[Task instructions] Go through the listing and copy each line with the string "Write".

[Given data]
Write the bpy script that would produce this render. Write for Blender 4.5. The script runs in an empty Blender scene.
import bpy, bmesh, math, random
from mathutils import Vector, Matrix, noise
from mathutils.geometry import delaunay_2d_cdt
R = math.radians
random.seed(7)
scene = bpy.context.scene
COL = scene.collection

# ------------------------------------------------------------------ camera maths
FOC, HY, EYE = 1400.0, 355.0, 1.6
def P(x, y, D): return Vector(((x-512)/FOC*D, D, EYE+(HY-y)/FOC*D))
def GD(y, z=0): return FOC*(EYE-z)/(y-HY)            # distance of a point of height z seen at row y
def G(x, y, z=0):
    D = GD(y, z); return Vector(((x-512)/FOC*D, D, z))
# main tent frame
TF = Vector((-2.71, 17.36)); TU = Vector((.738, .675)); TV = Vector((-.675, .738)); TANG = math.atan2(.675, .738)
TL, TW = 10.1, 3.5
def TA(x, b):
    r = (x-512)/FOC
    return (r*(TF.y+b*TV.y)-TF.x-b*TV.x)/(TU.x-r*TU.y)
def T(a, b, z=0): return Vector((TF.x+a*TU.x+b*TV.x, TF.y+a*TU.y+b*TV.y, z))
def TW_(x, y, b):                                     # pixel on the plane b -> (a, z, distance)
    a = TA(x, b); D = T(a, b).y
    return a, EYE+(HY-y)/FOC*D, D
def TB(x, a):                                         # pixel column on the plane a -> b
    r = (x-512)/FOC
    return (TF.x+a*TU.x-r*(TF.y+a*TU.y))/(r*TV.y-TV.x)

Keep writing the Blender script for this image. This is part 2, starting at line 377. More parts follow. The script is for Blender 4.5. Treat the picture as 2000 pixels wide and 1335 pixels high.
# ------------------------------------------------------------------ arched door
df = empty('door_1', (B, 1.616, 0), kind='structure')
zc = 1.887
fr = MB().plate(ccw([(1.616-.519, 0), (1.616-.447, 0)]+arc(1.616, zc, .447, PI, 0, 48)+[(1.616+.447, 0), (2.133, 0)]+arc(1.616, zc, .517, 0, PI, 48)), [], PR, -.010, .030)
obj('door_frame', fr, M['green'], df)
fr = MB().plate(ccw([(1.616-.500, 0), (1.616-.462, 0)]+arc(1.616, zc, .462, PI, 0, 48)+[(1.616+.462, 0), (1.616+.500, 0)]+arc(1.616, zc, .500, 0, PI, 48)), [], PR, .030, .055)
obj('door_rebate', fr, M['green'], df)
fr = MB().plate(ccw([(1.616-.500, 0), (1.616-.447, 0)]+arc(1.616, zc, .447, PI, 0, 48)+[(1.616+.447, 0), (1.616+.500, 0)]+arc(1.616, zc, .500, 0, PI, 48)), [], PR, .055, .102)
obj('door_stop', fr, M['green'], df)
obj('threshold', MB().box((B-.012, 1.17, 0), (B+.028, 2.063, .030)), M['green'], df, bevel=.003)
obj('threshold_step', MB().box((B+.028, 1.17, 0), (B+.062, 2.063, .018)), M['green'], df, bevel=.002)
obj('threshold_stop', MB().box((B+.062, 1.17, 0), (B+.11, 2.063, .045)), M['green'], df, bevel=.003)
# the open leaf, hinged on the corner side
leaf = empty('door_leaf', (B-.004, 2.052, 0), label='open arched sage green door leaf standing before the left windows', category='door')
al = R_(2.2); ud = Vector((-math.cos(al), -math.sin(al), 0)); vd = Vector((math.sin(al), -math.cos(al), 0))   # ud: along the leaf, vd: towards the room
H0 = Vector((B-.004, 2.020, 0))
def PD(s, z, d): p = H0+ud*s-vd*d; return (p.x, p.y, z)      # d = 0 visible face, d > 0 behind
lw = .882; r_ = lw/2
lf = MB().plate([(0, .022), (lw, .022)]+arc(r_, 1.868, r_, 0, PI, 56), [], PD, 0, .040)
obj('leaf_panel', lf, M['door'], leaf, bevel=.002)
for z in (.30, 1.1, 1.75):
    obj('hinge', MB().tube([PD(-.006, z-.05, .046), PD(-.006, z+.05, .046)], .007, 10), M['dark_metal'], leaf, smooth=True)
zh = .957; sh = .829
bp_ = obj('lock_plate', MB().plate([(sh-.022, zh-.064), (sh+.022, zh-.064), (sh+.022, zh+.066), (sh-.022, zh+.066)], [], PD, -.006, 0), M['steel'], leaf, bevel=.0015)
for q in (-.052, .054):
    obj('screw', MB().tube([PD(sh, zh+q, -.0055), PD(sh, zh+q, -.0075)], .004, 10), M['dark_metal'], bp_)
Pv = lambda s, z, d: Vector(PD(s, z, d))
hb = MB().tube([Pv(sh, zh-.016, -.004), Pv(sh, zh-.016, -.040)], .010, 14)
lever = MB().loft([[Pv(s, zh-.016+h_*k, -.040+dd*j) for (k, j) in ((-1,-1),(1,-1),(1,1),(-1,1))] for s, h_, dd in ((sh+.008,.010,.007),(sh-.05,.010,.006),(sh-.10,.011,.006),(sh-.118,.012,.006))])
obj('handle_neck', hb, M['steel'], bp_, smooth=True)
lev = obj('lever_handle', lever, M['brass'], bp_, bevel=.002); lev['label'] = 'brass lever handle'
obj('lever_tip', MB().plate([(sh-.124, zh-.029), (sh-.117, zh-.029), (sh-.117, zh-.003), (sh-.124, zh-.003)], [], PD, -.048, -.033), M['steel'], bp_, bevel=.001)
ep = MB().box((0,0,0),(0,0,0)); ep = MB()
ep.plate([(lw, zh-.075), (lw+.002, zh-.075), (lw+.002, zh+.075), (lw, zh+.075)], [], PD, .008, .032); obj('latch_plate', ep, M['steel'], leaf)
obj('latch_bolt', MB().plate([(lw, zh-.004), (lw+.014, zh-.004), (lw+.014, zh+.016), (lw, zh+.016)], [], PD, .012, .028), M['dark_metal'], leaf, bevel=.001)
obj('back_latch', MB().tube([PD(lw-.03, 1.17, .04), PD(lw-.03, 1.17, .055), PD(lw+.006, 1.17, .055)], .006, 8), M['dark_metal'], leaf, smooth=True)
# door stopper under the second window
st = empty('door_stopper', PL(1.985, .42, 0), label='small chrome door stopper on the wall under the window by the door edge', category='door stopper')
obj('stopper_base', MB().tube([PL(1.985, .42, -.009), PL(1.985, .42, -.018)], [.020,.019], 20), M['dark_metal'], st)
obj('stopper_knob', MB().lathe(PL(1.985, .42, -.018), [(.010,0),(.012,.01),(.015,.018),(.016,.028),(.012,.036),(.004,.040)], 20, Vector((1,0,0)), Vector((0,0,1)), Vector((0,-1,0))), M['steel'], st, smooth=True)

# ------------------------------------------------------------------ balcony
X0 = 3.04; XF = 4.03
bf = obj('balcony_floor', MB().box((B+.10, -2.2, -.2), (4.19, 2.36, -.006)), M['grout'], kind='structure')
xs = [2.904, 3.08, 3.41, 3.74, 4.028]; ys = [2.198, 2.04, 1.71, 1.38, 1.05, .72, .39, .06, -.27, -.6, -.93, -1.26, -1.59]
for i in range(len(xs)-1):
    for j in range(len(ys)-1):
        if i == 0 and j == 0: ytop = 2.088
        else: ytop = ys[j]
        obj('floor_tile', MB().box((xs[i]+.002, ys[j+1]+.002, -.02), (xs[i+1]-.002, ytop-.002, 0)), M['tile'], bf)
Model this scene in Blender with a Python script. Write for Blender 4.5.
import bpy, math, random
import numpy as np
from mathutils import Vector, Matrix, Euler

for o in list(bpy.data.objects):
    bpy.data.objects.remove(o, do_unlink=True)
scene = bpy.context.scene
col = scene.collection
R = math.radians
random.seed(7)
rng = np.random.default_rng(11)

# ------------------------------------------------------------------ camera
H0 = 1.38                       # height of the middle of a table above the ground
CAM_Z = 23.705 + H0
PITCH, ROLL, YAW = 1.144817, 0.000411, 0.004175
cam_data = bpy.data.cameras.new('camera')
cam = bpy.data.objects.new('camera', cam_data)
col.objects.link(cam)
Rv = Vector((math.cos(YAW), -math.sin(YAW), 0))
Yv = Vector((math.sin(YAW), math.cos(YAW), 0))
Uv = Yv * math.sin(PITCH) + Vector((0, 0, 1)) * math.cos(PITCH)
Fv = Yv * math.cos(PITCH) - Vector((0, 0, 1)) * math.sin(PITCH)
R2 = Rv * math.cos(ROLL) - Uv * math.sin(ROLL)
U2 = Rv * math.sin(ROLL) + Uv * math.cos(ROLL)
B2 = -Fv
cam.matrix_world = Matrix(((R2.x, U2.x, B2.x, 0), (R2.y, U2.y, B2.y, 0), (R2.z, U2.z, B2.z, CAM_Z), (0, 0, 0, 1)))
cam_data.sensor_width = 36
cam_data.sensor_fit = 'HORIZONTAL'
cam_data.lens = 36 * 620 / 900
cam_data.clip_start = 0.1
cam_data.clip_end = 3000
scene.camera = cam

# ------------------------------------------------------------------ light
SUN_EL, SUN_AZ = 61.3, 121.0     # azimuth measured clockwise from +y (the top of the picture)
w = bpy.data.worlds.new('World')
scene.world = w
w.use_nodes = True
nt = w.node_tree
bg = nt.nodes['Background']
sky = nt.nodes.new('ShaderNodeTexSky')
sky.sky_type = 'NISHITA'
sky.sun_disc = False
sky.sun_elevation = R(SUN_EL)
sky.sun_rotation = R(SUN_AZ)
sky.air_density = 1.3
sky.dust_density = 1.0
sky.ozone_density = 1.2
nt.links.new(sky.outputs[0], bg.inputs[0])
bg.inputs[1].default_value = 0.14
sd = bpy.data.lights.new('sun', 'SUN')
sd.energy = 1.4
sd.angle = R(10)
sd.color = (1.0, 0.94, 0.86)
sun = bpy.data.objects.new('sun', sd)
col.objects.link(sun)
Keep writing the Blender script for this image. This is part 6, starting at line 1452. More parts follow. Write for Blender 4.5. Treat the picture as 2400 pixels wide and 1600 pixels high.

[Exercise solution]
Write the bpy script that would produce this render. Write for Blender 4.5. The script runs in an empty Blender scene.
Model this scene in Blender with a Python script. Write for Blender 4.5.
Keep writing the Blender script for this image. This is part 6, starting at line 1452. More parts follow. Write for Blender 4.5. Treat the picture as 2400 pixels wide and 1600 pixels high.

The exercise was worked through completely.